Driveway Oh, Florida

Oh, Florida Looking from the garden to the house

Oh, Florida Housey house

14 thoughts on “0

  1. Also, we have a cousin you might not know about who lives in Keystone Heights (if she hasn’t died – I lost track a few years ago as she only emailed when she visited her son.) Judy Burleson. Her father (or grandfather?) was the Jarboe they named the park after in Neptune Beach. Descended from Harrison Arnold’s step-sister Winona Finnel Jarboe. Cousins to Mary Edith with son Paul still of Morgantown.
    No sink holes? Keystone Hts is sort of known for that. Other than that, looks great. I kind of like the clay pit. With a little work you could re-structure it for motocross or something.

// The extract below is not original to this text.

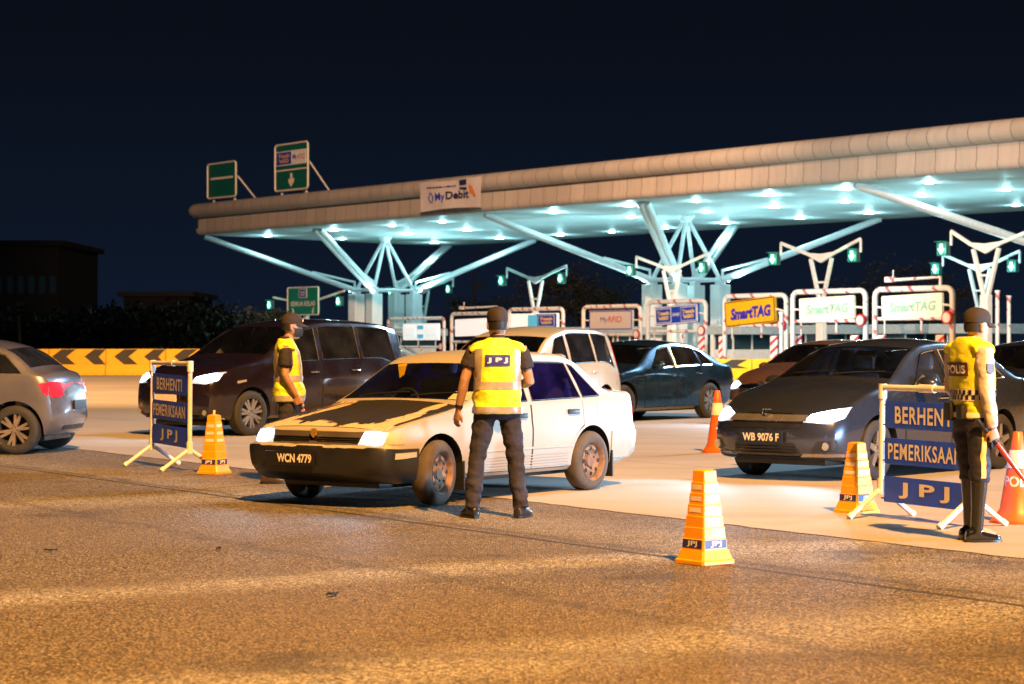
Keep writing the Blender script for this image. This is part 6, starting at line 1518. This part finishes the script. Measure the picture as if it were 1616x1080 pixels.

  2. That looks GREAT. I like the wildness, a lot. Also, your ‘trailer?’ is 300 sq feet bigger than my house. It looks really nice. And AMPLE STORAGE!!! You’ll have to tell me what that’s like once you’re all moved in. I’ve heard it’s a very different experience to have some place to put everything. Good luck!!

  3. Aha! A clay pit, you say? Um, don’t you work with clay? Maybe you can extract clay and work it in to your business? Gma once made something, a duck, I think, out of clay she scooped out of the Lake Shore Close pond.

  4. I think it’s lovely. I hope it works out for you!

    See if there were any geotechnical reports for the area around the clay pit. That would let you know if the ground was prone to slippage, and might even include if you needed to worry about sink holes.

    This place really looks like you could be happy living there.

  5. I’m so excited for you! And you’ll be able to store All The Things in those kitchen cabinets. Punch bowl? Sure! Four million coffee cups? Pack ’em in! It all looks great.